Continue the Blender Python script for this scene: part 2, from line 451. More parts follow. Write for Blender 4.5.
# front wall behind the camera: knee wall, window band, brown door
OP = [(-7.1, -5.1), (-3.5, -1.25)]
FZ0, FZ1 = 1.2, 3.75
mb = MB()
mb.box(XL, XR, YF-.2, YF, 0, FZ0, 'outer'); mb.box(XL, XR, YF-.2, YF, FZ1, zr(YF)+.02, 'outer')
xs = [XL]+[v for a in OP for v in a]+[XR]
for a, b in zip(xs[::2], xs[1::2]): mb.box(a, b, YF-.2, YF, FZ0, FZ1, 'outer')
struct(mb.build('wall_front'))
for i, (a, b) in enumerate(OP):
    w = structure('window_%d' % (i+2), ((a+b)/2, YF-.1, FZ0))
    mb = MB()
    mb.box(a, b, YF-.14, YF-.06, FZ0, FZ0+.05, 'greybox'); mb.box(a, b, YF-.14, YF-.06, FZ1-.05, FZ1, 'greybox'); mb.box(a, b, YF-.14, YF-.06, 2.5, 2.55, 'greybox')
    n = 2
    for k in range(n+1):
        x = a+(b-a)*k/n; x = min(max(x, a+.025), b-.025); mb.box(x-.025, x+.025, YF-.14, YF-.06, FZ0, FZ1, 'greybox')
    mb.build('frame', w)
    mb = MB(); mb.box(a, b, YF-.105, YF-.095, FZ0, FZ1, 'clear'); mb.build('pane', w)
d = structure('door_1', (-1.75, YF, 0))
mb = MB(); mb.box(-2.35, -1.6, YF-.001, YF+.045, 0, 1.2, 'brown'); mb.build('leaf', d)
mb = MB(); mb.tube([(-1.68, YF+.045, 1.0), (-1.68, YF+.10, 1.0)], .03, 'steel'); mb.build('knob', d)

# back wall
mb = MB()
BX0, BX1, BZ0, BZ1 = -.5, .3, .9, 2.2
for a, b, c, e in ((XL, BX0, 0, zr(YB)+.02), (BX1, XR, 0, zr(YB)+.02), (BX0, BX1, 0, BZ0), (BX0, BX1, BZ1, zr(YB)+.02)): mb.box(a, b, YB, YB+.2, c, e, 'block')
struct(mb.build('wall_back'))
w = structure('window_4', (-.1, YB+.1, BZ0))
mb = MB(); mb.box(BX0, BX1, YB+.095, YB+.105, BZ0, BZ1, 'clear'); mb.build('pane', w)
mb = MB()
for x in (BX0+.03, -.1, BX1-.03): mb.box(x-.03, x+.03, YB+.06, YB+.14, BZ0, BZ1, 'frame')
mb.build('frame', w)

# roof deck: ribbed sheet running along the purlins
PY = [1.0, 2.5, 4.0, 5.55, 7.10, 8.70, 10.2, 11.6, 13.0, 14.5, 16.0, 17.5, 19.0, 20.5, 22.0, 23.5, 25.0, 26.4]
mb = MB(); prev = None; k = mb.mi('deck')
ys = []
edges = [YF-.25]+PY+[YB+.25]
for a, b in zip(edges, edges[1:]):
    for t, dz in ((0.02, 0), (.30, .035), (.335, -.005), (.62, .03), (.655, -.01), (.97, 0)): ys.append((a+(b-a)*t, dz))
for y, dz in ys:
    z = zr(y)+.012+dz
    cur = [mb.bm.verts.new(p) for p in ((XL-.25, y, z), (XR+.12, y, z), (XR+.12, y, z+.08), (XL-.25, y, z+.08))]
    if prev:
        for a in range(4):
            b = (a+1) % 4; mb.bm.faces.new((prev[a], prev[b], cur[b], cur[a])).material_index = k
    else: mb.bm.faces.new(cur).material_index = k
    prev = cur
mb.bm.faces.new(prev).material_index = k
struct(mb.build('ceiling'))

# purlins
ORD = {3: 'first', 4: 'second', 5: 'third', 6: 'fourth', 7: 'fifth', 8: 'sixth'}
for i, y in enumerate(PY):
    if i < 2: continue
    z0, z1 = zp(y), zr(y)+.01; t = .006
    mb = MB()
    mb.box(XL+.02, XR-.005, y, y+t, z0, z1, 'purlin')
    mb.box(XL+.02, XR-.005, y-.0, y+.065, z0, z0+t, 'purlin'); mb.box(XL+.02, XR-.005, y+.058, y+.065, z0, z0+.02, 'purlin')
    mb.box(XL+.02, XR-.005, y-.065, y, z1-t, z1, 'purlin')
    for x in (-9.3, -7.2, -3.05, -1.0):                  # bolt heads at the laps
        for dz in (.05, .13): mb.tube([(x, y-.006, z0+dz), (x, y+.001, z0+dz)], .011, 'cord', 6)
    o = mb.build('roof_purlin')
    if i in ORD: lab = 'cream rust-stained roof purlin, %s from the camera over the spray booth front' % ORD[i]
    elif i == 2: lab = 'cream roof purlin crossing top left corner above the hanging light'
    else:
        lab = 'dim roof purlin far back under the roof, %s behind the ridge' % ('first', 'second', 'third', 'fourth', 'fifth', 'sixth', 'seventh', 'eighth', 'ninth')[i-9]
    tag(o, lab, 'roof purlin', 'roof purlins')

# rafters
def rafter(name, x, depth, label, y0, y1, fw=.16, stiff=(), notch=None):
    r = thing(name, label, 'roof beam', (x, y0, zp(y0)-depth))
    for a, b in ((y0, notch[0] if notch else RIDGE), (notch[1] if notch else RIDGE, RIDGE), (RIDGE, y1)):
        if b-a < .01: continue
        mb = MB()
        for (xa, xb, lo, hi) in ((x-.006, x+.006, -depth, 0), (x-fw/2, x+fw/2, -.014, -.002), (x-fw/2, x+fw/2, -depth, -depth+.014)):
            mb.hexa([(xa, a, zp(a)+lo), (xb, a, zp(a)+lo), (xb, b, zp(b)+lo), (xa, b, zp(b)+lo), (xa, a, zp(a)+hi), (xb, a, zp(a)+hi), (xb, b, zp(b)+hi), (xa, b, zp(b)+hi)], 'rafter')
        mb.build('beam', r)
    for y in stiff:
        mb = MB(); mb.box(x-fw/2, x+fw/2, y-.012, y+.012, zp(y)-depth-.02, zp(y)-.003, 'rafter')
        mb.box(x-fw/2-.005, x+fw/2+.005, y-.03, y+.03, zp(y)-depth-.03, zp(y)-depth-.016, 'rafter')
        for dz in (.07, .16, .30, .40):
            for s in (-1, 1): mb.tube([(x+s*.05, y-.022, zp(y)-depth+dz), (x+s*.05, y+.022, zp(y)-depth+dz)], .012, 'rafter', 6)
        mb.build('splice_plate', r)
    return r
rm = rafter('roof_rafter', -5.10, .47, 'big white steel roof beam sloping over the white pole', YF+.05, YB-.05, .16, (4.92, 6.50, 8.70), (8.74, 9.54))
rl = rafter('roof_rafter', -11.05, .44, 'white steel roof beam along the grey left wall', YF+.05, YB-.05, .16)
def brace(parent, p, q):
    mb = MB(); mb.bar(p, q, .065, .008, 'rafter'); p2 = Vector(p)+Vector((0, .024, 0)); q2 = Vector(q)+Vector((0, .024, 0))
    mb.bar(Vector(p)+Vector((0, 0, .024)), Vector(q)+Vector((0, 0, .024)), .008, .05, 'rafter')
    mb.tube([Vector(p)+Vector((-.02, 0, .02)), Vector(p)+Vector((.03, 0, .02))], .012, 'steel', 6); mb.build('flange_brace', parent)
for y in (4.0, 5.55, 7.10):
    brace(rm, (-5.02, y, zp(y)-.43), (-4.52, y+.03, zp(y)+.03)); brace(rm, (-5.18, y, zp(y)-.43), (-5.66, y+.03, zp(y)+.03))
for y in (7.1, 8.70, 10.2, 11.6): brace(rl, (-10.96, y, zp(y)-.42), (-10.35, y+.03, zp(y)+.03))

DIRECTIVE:
Print the complete listing again, exactly as it stands.

THE RESULT:
Continue the Blender Python script for this scene: part 2, from line 451. More parts follow. Write for Blender 4.5.
# front wall behind the camera: knee wall, window band, brown door
OP = [(-7.1, -5.1), (-3.5, -1.25)]
FZ0, FZ1 = 1.2, 3.75
mb = MB()
mb.box(XL, XR, YF-.2, YF, 0, FZ0, 'outer'); mb.box(XL, XR, YF-.2, YF, FZ1, zr(YF)+.02, 'outer')
xs = [XL]+[v for a in OP for v in a]+[XR]
for a, b in zip(xs[::2], xs[1::2]): mb.box(a, b, YF-.2, YF, FZ0, FZ1, 'outer')
struct(mb.build('wall_front'))
for i, (a, b) in enumerate(OP):
    w = structure('window_%d' % (i+2), ((a+b)/2, YF-.1, FZ0))
    mb = MB()
    mb.box(a, b, YF-.14, YF-.06, FZ0, FZ0+.05, 'greybox'); mb.box(a, b, YF-.14, YF-.06, FZ1-.05, FZ1, 'greybox'); mb.box(a, b, YF-.14, YF-.06, 2.5, 2.55, 'greybox')
    n = 2
    for k in range(n+1):
        x = a+(b-a)*k/n; x = min(max(x, a+.025), b-.025); mb.box(x-.025, x+.025, YF-.14, YF-.06, FZ0, FZ1, 'greybox')
    mb.build('frame', w)
    mb = MB(); mb.box(a, b, YF-.105, YF-.095, FZ0, FZ1, 'clear'); mb.build('pane', w)
d = structure('door_1', (-1.75, YF, 0))
mb = MB(); mb.box(-2.35, -1.6, YF-.001, YF+.045, 0, 1.2, 'brown'); mb.build('leaf', d)
mb = MB(); mb.tube([(-1.68, YF+.045, 1.0), (-1.68, YF+.10, 1.0)], .03, 'steel'); mb.build('knob', d)

# back wall
mb = MB()
BX0, BX1, BZ0, BZ1 = -.5, .3, .9, 2.2
for a, b, c, e in ((XL, BX0, 0, zr(YB)+.02), (BX1, XR, 0, zr(YB)+.02), (BX0, BX1, 0, BZ0), (BX0, BX1, BZ1, zr(YB)+.02)): mb.box(a, b, YB, YB+.2, c, e, 'block')
struct(mb.build('wall_back'))
w = structure('window_4', (-.1, YB+.1, BZ0))
mb = MB(); mb.box(BX0, BX1, YB+.095, YB+.105, BZ0, BZ1, 'clear'); mb.build('pane', w)
mb = MB()
for x in (BX0+.03, -.1, BX1-.03): mb.box(x-.03, x+.03, YB+.06, YB+.14, BZ0, BZ1, 'frame')
mb.build('frame', w)

# roof deck: ribbed sheet running along the purlins
PY = [1.0, 2.5, 4.0, 5.55, 7.10, 8.70, 10.2, 11.6, 13.0, 14.5, 16.0, 17.5, 19.0, 20.5, 22.0, 23.5, 25.0, 26.4]
mb = MB(); prev = None; k = mb.mi('deck')
ys = []
edges = [YF-.25]+PY+[YB+.25]
for a, b in zip(edges, edges[1:]):
    for t, dz in ((0.02, 0), (.30, .035), (.335, -.005), (.62, .03), (.655, -.01), (.97, 0)): ys.append((a+(b-a)*t, dz))
for y, dz in ys:
    z = zr(y)+.012+dz
    cur = [mb.bm.verts.new(p) for p in ((XL-.25, y, z), (XR+.12, y, z), (XR+.12, y, z+.08), (XL-.25, y, z+.08))]
    if prev:
        for a in range(4):
            b = (a+1) % 4; mb.bm.faces.new((prev[a], prev[b], cur[b], cur[a])).material_index = k
    else: mb.bm.faces.new(cur).material_index = k
    prev = cur
mb.bm.faces.new(prev).material_index = k
struct(mb.build('ceiling'))

# purlins
ORD = {3: 'first', 4: 'second', 5: 'third', 6: 'fourth', 7: 'fifth', 8: 'sixth'}
for i, y in enumerate(PY):
    if i < 2: continue
    z0, z1 = zp(y), zr(y)+.01; t = .006
    mb = MB()
    mb.box(XL+.02, XR-.005, y, y+t, z0, z1, 'purlin')
    mb.box(XL+.02, XR-.005, y-.0, y+.065, z0, z0+t, 'purlin'); mb.box(XL+.02, XR-.005, y+.058, y+.065, z0, z0+.02, 'purlin')
    mb.box(XL+.02, XR-.005, y-.065, y, z1-t, z1, 'purlin')
    for x in (-9.3, -7.2, -3.05, -1.0):                  # bolt heads at the laps
        for dz in (.05, .13): mb.tube([(x, y-.006, z0+dz), (x, y+.001, z0+dz)], .011, 'cord', 6)
    o = mb.build('roof_purlin')
    if i in ORD: lab = 'cream rust-stained roof purlin, %s from the camera over the spray booth front' % ORD[i]
    elif i == 2: lab = 'cream roof purlin crossing top left corner above the hanging light'
    else:
        lab = 'dim roof purlin far back under the roof, %s behind the ridge' % ('first', 'second', 'third', 'fourth', 'fifth', 'sixth', 'seventh', 'eighth', 'ninth')[i-9]
    tag(o, lab, 'roof purlin', 'roof purlins')

# rafters
def rafter(name, x, depth, label, y0, y1, fw=.16, stiff=(), notch=None):
    r = thing(name, label, 'roof beam', (x, y0, zp(y0)-depth))
    for a, b in ((y0, notch[0] if notch else RIDGE), (notch[1] if notch else RIDGE, RIDGE), (RIDGE, y1)):
        if b-a < .01: continue
        mb = MB()
        for (xa, xb, lo, hi) in ((x-.006, x+.006, -depth, 0), (x-fw/2, x+fw/2, -.014, -.002), (x-fw/2, x+fw/2, -depth, -depth+.014)):
            mb.hexa([(xa, a, zp(a)+lo), (xb, a, zp(a)+lo), (xb, b, zp(b)+lo), (xa, b, zp(b)+lo), (xa, a, zp(a)+hi), (xb, a, zp(a)+hi), (xb, b, zp(b)+hi), (xa, b, zp(b)+hi)], 'rafter')
        mb.build('beam', r)
    for y in stiff:
        mb = MB(); mb.box(x-fw/2, x+fw/2, y-.012, y+.012, zp(y)-depth-.02, zp(y)-.003, 'rafter')
        mb.box(x-fw/2-.005, x+fw/2+.005, y-.03, y+.03, zp(y)-depth-.03, zp(y)-depth-.016, 'rafter')
        for dz in (.07, .16, .30, .40):
            for s in (-1, 1): mb.tube([(x+s*.05, y-.022, zp(y)-depth+dz), (x+s*.05, y+.022, zp(y)-depth+dz)], .012, 'rafter', 6)
        mb.build('splice_plate', r)
    return r
rm = rafter('roof_rafter', -5.10, .47, 'big white steel roof beam sloping over the white pole', YF+.05, YB-.05, .16, (4.92, 6.50, 8.70), (8.74, 9.54))
rl = rafter('roof_rafter', -11.05, .44, 'white steel roof beam along the grey left wall', YF+.05, YB-.05, .16)
def brace(parent, p, q):
    mb = MB(); mb.bar(p, q, .065, .008, 'rafter'); p2 = Vector(p)+Vector((0, .024, 0)); q2 = Vector(q)+Vector((0, .024, 0))
    mb.bar(Vector(p)+Vector((0, 0, .024)), Vector(q)+Vector((0, 0, .024)), .008, .05, 'rafter')
    mb.tube([Vector(p)+Vector((-.02, 0, .02)), Vector(p)+Vector((.03, 0, .02))], .012, 'steel', 6); mb.build('flange_brace', parent)
for y in (4.0, 5.55, 7.10):
    brace(rm, (-5.02, y, zp(y)-.43), (-4.52, y+.03, zp(y)+.03)); brace(rm, (-5.18, y, zp(y)-.43), (-5.66, y+.03, zp(y)+.03))
for y in (7.1, 8.70, 10.2, 11.6): brace(rl, (-10.96, y, zp(y)-.42), (-10.35, y+.03, zp(y)+.03))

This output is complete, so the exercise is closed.